London: Printed for William Innys, at the West End of St. Paul's, 1729. Some foxing and toning, mostly to first and last few leaves, but otherwise fresh throughout. Modern bookplate (Christopher Clark Geest [1936-2023]) to front pastedown. A very good copy. Modern full period-style paneled calf. New endpapers. Octavo. [2], vi, 499, [5, ads] pp. Item #17499
“It is the Serious Call, a plea for the return to the practice of private individual piety, in an unadorned, lucid and deeply moving style, on which his reputation chiefly stands. Its peculiar force is difficult to convey; authorities as different as Gibbon, Lord Lyttelton and George Whitefield spoke enthusiastically of it. Samuel Johnson attributed to it his first attention to religion. But the most significant testimony is that of John Wesley, who reaped where Law had sown. Writing after they had parted company, he said: ‘it will hardly be excelled, if it be equalled, in the English language, either for beauty of expression or for justice and depth of thought,” (Printing and the Mind of Man, 187).

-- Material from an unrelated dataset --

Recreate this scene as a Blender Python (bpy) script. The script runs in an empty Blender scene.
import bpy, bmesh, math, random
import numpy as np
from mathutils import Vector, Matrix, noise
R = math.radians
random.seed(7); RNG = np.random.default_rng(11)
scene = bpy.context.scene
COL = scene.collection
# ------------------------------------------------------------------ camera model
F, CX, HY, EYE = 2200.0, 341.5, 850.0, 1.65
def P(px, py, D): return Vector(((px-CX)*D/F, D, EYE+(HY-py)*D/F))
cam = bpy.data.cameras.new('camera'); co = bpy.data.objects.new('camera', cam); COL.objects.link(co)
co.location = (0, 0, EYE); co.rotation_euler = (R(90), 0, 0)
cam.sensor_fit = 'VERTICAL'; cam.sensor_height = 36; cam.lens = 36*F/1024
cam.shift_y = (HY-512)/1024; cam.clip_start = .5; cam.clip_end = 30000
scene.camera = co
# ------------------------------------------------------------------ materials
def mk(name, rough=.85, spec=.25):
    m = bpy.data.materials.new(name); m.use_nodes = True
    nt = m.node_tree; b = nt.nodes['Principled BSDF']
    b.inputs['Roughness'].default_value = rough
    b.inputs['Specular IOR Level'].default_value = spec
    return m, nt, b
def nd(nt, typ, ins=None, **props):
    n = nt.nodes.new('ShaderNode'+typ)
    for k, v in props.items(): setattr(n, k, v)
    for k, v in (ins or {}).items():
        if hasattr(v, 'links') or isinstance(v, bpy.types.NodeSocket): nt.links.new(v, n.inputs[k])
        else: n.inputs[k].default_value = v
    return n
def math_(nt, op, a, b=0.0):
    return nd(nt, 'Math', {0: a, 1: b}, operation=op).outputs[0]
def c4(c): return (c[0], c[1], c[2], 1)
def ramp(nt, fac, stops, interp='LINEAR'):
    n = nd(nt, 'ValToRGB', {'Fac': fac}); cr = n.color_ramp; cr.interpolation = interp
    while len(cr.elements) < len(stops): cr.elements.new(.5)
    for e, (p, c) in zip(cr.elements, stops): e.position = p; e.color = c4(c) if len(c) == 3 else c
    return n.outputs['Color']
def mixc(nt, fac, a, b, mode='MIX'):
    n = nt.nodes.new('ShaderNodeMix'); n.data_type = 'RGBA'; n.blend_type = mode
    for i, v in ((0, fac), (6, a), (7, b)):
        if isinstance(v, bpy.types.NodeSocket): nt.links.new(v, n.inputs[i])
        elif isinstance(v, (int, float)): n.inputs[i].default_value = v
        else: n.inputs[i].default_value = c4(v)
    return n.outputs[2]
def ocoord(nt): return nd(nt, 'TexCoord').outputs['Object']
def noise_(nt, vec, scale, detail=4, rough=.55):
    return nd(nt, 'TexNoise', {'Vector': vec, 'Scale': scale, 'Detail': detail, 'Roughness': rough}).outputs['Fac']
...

Boswell quotes Johnson as saying, “When at Oxford I took up Law’s Serious Call to a Holy Life, expecting to find a dull book (as such books generally are), and perhaps to laugh at it. But I found Law quite an overmatch for me: and this was the first occasion of my thinking in earnest of religion, after I became capable of rational inquiry.” Printing and the Mind of Man 187.